La sostenibilità è strategia di business
La sostenibilità è il risultato di una strategia di business e non può essere ridotta a una funzione aziendale o alla reportistica o a una qualsiasi altra attività “aggiuntiva”. È una straordinaria opportunità per realizzare ciò che le imprese sanno fare meglio, ossia innovare e competere, offrendo soluzioni di mercato. Chi oggi dirige un’azienda o un gruppo non farebbe l’interesse dei suoi azionisti, investitori, dipendenti, clienti, né di tutti gli altri stakeholders, se non tenesse in considerazione l’impatto ambientale e sociale del proprio business model.
Questa appassionata difesa del valore strategico delle politiche di sostenibilità e responsabilità sociale arriva da Peter Bakker, presidente e amministratore delegato del World business council for sustainable development, la più influente organizzazione globale delle imprese per lo sviluppo sostenibile, cui fa riferimento tra gli altri, nel nostro Paese, il Csr manager network.

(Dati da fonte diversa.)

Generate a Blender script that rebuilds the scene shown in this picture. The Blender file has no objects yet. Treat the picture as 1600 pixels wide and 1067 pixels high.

Potrebbe apparire una dichiarazione scontata, visto il ruolo che il 56enne uomo d’affari olandese riveste. L’affermazione assume, però, una luce diversa se collocata alla fine del primo quarto del 2017, contraddistinto dall’inizio dell’era Trump e dai conseguenti segnali di un percorso involutivo, o quanto meno di uno stand by rispetto agli obiettivi di sviluppo sostenibile fissati dall’Onu.
Bakker sgombra subito il campo dalle incognite direttamente legate a un possibile effetto Trump: «Le sfide ambientali e sociali non hanno confini. L’agenda per lo sviluppo sostenibile richiede una leadership forte, che vada al di là delle politiche locali e nazionali e sappia concentrarsi sugli interessi delle future generazioni». Così posto, il tema è dunque soprattutto di cultura d’impresa, perché «gli obiettivi di sostenibilità hanno implicazioni per tutte le industrie e tutti i settori. C’è chi parte avanti, ovviamente, ma la sfida è generale, perché le aziende che sono in grado di orientare in questa chiave la propria strategia sono, in definitiva, più competitive».
L’approvazione, da parte della Ue, della direttiva 95/14 sulle informazioni non finanziarie, recepita dal nostro Paese con il decreto legislativo 254 del 30 dicembre 2016, viene salutata come «un grande passo avanti». Tuttavia, osserva Bakker, a oggi solo 19 tra i Paesi Ue hanno portato a termine il percorso di recepimento, mentre gli altri hanno largamente sforato il termine, che era stato fissato al 31 dicembre scorso. «La direttiva Ue sulle informazioni non finanziarie segna un forte miglioramento rispetto alle pre-esistenti legislazioni di molti Paesi europei, ma è considerata da diversi esperti e commentatori troppo vaga nelle specifiche di che cosa e come le società dovrebbero comunicare. Paesi come Francia e Danimarca hanno già oggi una legislazione più dettagliata sul reporting in materia ambientale, e questo è il genere di legislazione che è auspicabile l’attuazione della direttiva possa innescare».
Un altro aspetto da considerare, in merito alla direttiva, è che l’ambito di applicazione è per ora limitato ai grandi gruppi e alle società di interesse pubblico, ma le altre imprese possono aderire alla procedura di disclosure su base volontaria. Un approccio soft che può dare buoni frutti in quanto, come afferma Bakker, «avere le maggiori aziende impegnate nella rendicontazione di sostenibilità dovrebbe favorire le best practices e spingere le più piccole a seguire gli esempi virtuosi».
Tra le oltre 200 multinazionali che fanno parte del World business council molte stanno già tenendo conto, a livello di reportistica, degli obiettivi di sviluppo sostenibile dell’Onu. Il Consiglio, in collaborazione con le organizzazioni internazionali Gri e Global Compact, ha messo a punto al riguardo un set di linee guida, denominato Sdg Compass, per integrare questi obiettivi nella strategia d’impresa.
Il trend, dunque, è ben delineato e, al netto degli inevitabili momenti di stasi, nonostante l’effetto Trump appare destinato a proseguire. Con ricadute non facilmente prevedibili sulla funzione del responsabile Csr che, secondo Bakker, «nel momento in cui le aziende fanno propria la sostenibilità come strategia di tutta l’impresa potrebbe anche passare in secondo piano. Ovviamente gli specialisti in grado di supportare le strategie di sviluppo serviranno sempre, ma il nostro auspicio è che, in un prossimo futuro, tutti i manager e gli uomini d’affari considerino la sostenibilità come un valore implicito nei loro doveri e nella loro responsabilità».